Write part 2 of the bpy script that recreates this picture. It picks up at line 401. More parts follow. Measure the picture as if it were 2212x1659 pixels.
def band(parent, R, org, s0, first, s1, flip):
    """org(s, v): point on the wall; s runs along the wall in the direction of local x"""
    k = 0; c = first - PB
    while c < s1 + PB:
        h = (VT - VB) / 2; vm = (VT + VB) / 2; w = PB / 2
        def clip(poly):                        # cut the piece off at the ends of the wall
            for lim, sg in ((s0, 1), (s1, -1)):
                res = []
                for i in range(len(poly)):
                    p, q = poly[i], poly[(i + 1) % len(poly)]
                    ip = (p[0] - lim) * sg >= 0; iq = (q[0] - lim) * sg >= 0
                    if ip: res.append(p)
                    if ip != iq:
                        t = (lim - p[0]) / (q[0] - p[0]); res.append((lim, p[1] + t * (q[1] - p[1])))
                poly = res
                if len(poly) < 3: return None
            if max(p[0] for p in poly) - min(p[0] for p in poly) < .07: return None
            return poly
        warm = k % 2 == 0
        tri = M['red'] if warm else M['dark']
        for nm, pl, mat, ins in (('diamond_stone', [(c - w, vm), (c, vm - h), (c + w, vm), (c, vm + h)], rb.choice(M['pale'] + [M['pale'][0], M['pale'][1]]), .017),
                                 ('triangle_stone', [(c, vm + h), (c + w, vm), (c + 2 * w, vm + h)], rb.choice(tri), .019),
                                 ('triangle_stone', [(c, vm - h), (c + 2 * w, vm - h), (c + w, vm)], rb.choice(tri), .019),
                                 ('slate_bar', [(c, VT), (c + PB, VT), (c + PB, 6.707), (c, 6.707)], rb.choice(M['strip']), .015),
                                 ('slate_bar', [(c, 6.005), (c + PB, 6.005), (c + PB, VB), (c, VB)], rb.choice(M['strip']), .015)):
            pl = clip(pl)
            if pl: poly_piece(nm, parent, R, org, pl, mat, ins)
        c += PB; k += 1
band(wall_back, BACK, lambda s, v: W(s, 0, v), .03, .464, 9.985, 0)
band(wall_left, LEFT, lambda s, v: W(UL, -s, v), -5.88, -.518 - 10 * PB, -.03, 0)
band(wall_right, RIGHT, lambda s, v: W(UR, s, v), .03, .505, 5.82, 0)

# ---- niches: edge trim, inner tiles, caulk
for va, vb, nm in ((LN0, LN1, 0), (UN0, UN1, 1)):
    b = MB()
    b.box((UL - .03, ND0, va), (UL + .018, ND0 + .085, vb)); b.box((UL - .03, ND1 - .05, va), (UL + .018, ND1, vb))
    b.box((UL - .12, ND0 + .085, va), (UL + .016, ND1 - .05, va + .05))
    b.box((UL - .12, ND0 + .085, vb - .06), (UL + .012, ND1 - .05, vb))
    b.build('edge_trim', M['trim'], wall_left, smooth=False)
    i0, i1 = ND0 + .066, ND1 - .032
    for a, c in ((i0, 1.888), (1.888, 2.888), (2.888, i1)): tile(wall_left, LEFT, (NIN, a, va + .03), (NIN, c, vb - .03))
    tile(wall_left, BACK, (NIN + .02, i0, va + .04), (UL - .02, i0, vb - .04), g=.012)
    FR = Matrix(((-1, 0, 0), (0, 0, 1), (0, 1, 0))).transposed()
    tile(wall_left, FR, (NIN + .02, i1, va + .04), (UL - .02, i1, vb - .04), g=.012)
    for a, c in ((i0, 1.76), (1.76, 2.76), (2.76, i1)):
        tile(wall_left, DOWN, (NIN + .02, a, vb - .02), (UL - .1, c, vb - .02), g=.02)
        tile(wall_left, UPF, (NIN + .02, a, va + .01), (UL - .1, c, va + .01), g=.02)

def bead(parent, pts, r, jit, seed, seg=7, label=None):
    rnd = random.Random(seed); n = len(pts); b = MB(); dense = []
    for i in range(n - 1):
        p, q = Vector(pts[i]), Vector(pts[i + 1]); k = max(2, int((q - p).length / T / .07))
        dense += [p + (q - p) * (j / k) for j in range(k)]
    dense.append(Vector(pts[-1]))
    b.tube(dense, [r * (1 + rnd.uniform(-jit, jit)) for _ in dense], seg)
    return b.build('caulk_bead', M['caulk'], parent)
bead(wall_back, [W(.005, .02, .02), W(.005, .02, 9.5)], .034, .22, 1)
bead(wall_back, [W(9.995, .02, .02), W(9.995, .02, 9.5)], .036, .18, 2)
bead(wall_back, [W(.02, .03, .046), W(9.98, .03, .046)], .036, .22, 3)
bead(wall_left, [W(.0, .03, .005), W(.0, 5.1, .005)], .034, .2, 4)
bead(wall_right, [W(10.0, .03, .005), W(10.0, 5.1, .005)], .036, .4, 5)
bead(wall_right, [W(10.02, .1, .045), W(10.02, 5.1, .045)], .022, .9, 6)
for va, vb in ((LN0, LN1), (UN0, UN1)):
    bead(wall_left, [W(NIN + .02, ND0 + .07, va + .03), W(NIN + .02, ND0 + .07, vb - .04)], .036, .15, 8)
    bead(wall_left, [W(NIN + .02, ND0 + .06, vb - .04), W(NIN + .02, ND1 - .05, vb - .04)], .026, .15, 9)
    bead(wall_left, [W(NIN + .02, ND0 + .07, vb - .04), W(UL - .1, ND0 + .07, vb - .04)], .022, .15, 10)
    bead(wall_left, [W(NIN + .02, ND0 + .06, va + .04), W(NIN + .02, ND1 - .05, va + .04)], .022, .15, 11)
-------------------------
Repeat the material word for word, in full.

Write part 2 of the bpy script that recreates this picture. It picks up at line 401. More parts follow. Measure the picture as if it were 2212x1659 pixels.
def band(parent, R, org, s0, first, s1, flip):
    """org(s, v): point on the wall; s runs along the wall in the direction of local x"""
    k = 0; c = first - PB
    while c < s1 + PB:
        h = (VT - VB) / 2; vm = (VT + VB) / 2; w = PB / 2
        def clip(poly):                        # cut the piece off at the ends of the wall
            for lim, sg in ((s0, 1), (s1, -1)):
                res = []
                for i in range(len(poly)):
                    p, q = poly[i], poly[(i + 1) % len(poly)]
                    ip = (p[0] - lim) * sg >= 0; iq = (q[0] - lim) * sg >= 0
                    if ip: res.append(p)
                    if ip != iq:
                        t = (lim - p[0]) / (q[0] - p[0]); res.append((lim, p[1] + t * (q[1] - p[1])))
                poly = res
                if len(poly) < 3: return None
            if max(p[0] for p in poly) - min(p[0] for p in poly) < .07: return None
            return poly
        warm = k % 2 == 0
        tri = M['red'] if warm else M['dark']
        for nm, pl, mat, ins in (('diamond_stone', [(c - w, vm), (c, vm - h), (c + w, vm), (c, vm + h)], rb.choice(M['pale'] + [M['pale'][0], M['pale'][1]]), .017),
                                 ('triangle_stone', [(c, vm + h), (c + w, vm), (c + 2 * w, vm + h)], rb.choice(tri), .019),
                                 ('triangle_stone', [(c, vm - h), (c + 2 * w, vm - h), (c + w, vm)], rb.choice(tri), .019),
                                 ('slate_bar', [(c, VT), (c + PB, VT), (c + PB, 6.707), (c, 6.707)], rb.choice(M['strip']), .015),
                                 ('slate_bar', [(c, 6.005), (c + PB, 6.005), (c + PB, VB), (c, VB)], rb.choice(M['strip']), .015)):
            pl = clip(pl)
            if pl: poly_piece(nm, parent, R, org, pl, mat, ins)
        c += PB; k += 1
band(wall_back, BACK, lambda s, v: W(s, 0, v), .03, .464, 9.985, 0)
band(wall_left, LEFT, lambda s, v: W(UL, -s, v), -5.88, -.518 - 10 * PB, -.03, 0)
band(wall_right, RIGHT, lambda s, v: W(UR, s, v), .03, .505, 5.82, 0)

# ---- niches: edge trim, inner tiles, caulk
for va, vb, nm in ((LN0, LN1, 0), (UN0, UN1, 1)):
    b = MB()
    b.box((UL - .03, ND0, va), (UL + .018, ND0 + .085, vb)); b.box((UL - .03, ND1 - .05, va), (UL + .018, ND1, vb))
    b.box((UL - .12, ND0 + .085, va), (UL + .016, ND1 - .05, va + .05))
    b.box((UL - .12, ND0 + .085, vb - .06), (UL + .012, ND1 - .05, vb))
    b.build('edge_trim', M['trim'], wall_left, smooth=False)
    i0, i1 = ND0 + .066, ND1 - .032
    for a, c in ((i0, 1.888), (1.888, 2.888), (2.888, i1)): tile(wall_left, LEFT, (NIN, a, va + .03), (NIN, c, vb - .03))
    tile(wall_left, BACK, (NIN + .02, i0, va + .04), (UL - .02, i0, vb - .04), g=.012)
    FR = Matrix(((-1, 0, 0), (0, 0, 1), (0, 1, 0))).transposed()
    tile(wall_left, FR, (NIN + .02, i1, va + .04), (UL - .02, i1, vb - .04), g=.012)
    for a, c in ((i0, 1.76), (1.76, 2.76), (2.76, i1)):
        tile(wall_left, DOWN, (NIN + .02, a, vb - .02), (UL - .1, c, vb - .02), g=.02)
        tile(wall_left, UPF, (NIN + .02, a, va + .01), (UL - .1, c, va + .01), g=.02)

def bead(parent, pts, r, jit, seed, seg=7, label=None):
    rnd = random.Random(seed); n = len(pts); b = MB(); dense = []
    for i in range(n - 1):
        p, q = Vector(pts[i]), Vector(pts[i + 1]); k = max(2, int((q - p).length / T / .07))
        dense += [p + (q - p) * (j / k) for j in range(k)]
    dense.append(Vector(pts[-1]))
    b.tube(dense, [r * (1 + rnd.uniform(-jit, jit)) for _ in dense], seg)
    return b.build('caulk_bead', M['caulk'], parent)
bead(wall_back, [W(.005, .02, .02), W(.005, .02, 9.5)], .034, .22, 1)
bead(wall_back, [W(9.995, .02, .02), W(9.995, .02, 9.5)], .036, .18, 2)
bead(wall_back, [W(.02, .03, .046), W(9.98, .03, .046)], .036, .22, 3)
bead(wall_left, [W(.0, .03, .005), W(.0, 5.1, .005)], .034, .2, 4)
bead(wall_right, [W(10.0, .03, .005), W(10.0, 5.1, .005)], .036, .4, 5)
bead(wall_right, [W(10.02, .1, .045), W(10.02, 5.1, .045)], .022, .9, 6)
for va, vb in ((LN0, LN1), (UN0, UN1)):
    bead(wall_left, [W(NIN + .02, ND0 + .07, va + .03), W(NIN + .02, ND0 + .07, vb - .04)], .036, .15, 8)
    bead(wall_left, [W(NIN + .02, ND0 + .06, vb - .04), W(NIN + .02, ND1 - .05, vb - .04)], .026, .15, 9)
    bead(wall_left, [W(NIN + .02, ND0 + .07, vb - .04), W(UL - .1, ND0 + .07, vb - .04)], .022, .15, 10)
    bead(wall_left, [W(NIN + .02, ND0 + .06, va + .04), W(NIN + .02, ND1 - .05, va + .04)], .022, .15, 11)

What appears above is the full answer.